*SHORT EXERCISE*. Give the data again exactly, from its opening line through the line in which "b = MB().box(-4.1, S_LO" appears.

*DATA PROVIDED*.
▼

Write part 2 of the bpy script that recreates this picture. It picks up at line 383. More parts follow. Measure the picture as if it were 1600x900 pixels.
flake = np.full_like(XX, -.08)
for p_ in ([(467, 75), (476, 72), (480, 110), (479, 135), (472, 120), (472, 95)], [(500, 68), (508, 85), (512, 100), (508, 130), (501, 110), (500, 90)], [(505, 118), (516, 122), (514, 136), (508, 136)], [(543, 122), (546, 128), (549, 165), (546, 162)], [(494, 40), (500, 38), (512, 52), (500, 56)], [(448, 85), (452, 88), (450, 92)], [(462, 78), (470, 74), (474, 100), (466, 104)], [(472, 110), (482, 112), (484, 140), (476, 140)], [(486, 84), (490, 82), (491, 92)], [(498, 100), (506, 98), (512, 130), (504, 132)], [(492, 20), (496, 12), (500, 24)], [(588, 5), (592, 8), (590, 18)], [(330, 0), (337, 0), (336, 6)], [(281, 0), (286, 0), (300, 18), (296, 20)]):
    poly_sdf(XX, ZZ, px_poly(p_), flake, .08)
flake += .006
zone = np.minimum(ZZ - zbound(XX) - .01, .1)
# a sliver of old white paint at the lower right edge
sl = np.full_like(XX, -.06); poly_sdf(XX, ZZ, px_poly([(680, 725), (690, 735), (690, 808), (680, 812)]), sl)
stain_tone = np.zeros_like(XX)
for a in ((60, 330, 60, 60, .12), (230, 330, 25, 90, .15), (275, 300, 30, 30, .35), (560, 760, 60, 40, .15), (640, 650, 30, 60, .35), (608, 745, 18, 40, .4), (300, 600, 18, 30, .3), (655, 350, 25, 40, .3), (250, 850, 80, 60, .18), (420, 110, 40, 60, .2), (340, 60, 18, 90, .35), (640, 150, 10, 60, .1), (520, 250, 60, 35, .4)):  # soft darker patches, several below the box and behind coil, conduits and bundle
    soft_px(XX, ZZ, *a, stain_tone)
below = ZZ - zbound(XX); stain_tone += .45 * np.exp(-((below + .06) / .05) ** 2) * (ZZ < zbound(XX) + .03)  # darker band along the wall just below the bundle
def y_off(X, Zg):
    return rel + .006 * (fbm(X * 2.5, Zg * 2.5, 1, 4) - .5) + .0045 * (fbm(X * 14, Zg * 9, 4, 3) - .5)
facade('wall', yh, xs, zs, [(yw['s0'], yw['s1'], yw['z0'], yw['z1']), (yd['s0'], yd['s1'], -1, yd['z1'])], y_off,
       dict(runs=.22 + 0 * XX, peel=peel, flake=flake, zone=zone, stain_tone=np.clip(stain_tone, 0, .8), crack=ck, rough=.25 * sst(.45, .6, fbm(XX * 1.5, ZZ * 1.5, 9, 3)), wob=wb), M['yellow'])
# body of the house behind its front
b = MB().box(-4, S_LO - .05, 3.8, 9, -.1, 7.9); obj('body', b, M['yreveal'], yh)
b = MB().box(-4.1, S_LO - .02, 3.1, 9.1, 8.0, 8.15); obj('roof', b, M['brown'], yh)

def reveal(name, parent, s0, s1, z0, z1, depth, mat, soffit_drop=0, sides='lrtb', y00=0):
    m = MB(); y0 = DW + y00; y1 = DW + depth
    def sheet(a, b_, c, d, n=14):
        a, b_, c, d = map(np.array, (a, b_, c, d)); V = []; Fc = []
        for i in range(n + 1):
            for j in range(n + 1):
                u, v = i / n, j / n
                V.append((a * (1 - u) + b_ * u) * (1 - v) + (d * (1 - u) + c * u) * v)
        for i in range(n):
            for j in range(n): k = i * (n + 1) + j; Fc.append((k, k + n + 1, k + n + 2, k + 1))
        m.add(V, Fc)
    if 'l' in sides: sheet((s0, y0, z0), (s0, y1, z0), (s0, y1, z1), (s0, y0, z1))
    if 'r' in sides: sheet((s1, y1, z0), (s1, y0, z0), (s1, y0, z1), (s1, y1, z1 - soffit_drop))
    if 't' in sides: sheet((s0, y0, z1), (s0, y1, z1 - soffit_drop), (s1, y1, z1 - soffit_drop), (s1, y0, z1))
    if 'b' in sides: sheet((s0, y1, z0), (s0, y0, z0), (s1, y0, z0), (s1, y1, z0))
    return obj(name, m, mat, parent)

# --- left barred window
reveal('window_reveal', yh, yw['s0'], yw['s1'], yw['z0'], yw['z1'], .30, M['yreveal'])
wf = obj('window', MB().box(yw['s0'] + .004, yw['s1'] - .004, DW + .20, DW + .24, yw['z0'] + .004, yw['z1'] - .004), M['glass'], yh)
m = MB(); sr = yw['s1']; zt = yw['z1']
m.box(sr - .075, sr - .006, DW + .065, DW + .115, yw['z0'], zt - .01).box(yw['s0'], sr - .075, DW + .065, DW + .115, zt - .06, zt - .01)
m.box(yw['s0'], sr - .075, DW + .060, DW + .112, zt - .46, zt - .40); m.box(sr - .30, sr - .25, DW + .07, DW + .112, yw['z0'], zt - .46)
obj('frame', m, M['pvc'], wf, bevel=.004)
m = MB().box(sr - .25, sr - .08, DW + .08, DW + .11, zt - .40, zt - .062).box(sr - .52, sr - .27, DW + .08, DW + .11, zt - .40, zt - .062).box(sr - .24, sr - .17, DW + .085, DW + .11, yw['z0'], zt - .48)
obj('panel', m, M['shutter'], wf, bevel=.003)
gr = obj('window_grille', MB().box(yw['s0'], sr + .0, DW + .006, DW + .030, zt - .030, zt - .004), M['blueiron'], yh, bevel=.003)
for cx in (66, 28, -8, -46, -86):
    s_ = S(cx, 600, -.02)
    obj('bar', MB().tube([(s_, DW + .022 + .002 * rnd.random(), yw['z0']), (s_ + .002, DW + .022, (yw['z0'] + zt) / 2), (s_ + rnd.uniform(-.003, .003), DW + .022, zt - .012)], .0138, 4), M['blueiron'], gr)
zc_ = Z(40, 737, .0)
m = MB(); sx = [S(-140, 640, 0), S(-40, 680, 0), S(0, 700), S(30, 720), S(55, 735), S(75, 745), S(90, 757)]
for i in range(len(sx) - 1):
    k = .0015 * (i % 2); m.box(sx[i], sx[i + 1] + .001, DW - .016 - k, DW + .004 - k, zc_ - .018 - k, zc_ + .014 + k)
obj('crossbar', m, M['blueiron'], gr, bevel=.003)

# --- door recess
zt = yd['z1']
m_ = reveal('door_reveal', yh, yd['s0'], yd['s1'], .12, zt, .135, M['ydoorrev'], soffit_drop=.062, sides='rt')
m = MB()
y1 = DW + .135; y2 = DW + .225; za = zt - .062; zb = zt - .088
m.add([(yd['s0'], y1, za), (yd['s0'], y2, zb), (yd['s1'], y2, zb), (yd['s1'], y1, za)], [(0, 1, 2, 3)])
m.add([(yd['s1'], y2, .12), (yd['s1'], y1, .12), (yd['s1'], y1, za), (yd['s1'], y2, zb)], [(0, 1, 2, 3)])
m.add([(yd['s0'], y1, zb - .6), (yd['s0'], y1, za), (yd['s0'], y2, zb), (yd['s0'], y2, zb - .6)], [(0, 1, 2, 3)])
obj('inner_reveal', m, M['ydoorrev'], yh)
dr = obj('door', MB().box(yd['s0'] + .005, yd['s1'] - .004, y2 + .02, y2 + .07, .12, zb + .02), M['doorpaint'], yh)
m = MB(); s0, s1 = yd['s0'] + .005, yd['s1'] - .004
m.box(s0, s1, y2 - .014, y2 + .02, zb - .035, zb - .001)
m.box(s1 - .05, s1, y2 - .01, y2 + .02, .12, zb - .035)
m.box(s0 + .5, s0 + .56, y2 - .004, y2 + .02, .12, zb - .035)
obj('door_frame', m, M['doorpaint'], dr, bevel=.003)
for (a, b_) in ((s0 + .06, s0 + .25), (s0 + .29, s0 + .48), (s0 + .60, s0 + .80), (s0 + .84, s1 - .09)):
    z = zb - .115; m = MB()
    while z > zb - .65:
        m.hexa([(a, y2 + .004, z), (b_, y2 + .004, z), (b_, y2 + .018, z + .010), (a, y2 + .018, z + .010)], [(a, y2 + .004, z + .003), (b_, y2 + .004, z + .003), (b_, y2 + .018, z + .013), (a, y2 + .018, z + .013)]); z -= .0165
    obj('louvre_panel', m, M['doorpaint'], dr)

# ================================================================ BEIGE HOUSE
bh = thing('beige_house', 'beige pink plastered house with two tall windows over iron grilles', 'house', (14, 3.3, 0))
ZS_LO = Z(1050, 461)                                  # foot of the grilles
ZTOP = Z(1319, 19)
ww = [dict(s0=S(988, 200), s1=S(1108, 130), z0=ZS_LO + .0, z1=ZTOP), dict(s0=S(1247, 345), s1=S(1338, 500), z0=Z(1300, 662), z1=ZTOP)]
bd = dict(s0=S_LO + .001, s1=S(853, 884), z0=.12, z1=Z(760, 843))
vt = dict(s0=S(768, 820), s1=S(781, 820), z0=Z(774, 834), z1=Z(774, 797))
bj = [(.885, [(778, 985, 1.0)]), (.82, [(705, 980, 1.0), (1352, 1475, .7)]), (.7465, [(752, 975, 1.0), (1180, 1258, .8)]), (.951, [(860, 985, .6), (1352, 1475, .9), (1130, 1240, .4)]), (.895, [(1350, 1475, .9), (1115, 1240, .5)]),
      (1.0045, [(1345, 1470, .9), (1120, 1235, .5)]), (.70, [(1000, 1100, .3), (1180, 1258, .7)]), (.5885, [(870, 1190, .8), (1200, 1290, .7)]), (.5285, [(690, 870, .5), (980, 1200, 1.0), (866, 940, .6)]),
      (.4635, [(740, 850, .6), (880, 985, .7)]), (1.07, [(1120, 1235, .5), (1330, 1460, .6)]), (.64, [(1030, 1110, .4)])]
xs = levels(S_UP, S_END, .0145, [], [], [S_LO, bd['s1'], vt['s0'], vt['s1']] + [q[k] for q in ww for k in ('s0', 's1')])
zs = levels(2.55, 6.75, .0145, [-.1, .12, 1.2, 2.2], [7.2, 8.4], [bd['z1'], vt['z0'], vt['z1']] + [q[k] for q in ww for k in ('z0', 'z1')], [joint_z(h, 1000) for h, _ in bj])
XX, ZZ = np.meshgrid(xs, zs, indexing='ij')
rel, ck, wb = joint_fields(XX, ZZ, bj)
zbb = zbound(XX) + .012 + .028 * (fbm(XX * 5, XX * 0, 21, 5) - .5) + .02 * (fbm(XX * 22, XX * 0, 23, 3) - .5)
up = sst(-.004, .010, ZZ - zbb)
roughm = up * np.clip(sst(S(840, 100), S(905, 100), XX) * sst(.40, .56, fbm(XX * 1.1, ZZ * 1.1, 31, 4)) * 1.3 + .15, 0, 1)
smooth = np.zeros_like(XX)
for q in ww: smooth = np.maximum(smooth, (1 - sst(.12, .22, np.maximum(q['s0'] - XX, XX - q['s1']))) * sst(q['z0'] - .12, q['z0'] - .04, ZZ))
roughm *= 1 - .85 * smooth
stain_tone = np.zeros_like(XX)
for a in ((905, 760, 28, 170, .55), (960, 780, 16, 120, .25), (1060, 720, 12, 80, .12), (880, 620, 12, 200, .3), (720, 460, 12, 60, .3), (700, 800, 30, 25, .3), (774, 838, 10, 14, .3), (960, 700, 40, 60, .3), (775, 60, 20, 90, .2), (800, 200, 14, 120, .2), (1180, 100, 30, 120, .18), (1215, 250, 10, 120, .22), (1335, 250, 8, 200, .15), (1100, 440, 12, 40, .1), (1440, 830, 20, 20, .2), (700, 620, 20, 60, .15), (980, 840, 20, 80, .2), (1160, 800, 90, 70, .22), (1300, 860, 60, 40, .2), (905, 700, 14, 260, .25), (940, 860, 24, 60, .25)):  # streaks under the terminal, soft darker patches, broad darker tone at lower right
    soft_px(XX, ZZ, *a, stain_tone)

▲

*FINAL RESULT*.
Write part 2 of the bpy script that recreates this picture. It picks up at line 383. More parts follow. Measure the picture as if it were 1600x900 pixels.
flake = np.full_like(XX, -.08)
for p_ in ([(467, 75), (476, 72), (480, 110), (479, 135), (472, 120), (472, 95)], [(500, 68), (508, 85), (512, 100), (508, 130), (501, 110), (500, 90)], [(505, 118), (516, 122), (514, 136), (508, 136)], [(543, 122), (546, 128), (549, 165), (546, 162)], [(494, 40), (500, 38), (512, 52), (500, 56)], [(448, 85), (452, 88), (450, 92)], [(462, 78), (470, 74), (474, 100), (466, 104)], [(472, 110), (482, 112), (484, 140), (476, 140)], [(486, 84), (490, 82), (491, 92)], [(498, 100), (506, 98), (512, 130), (504, 132)], [(492, 20), (496, 12), (500, 24)], [(588, 5), (592, 8), (590, 18)], [(330, 0), (337, 0), (336, 6)], [(281, 0), (286, 0), (300, 18), (296, 20)]):
    poly_sdf(XX, ZZ, px_poly(p_), flake, .08)
flake += .006
zone = np.minimum(ZZ - zbound(XX) - .01, .1)
# a sliver of old white paint at the lower right edge
sl = np.full_like(XX, -.06); poly_sdf(XX, ZZ, px_poly([(680, 725), (690, 735), (690, 808), (680, 812)]), sl)
stain_tone = np.zeros_like(XX)
for a in ((60, 330, 60, 60, .12), (230, 330, 25, 90, .15), (275, 300, 30, 30, .35), (560, 760, 60, 40, .15), (640, 650, 30, 60, .35), (608, 745, 18, 40, .4), (300, 600, 18, 30, .3), (655, 350, 25, 40, .3), (250, 850, 80, 60, .18), (420, 110, 40, 60, .2), (340, 60, 18, 90, .35), (640, 150, 10, 60, .1), (520, 250, 60, 35, .4)):  # soft darker patches, several below the box and behind coil, conduits and bundle
    soft_px(XX, ZZ, *a, stain_tone)
below = ZZ - zbound(XX); stain_tone += .45 * np.exp(-((below + .06) / .05) ** 2) * (ZZ < zbound(XX) + .03)  # darker band along the wall just below the bundle
def y_off(X, Zg):
    return rel + .006 * (fbm(X * 2.5, Zg * 2.5, 1, 4) - .5) + .0045 * (fbm(X * 14, Zg * 9, 4, 3) - .5)
facade('wall', yh, xs, zs, [(yw['s0'], yw['s1'], yw['z0'], yw['z1']), (yd['s0'], yd['s1'], -1, yd['z1'])], y_off,
       dict(runs=.22 + 0 * XX, peel=peel, flake=flake, zone=zone, stain_tone=np.clip(stain_tone, 0, .8), crack=ck, rough=.25 * sst(.45, .6, fbm(XX * 1.5, ZZ * 1.5, 9, 3)), wob=wb), M['yellow'])
# body of the house behind its front
b = MB().box(-4, S_LO - .05, 3.8, 9, -.1, 7.9); obj('body', b, M['yreveal'], yh)
b = MB().box(-4.1, S_LO - .02, 3.1, 9.1, 8.0, 8.15); obj('roof', b, M['brown'], yh)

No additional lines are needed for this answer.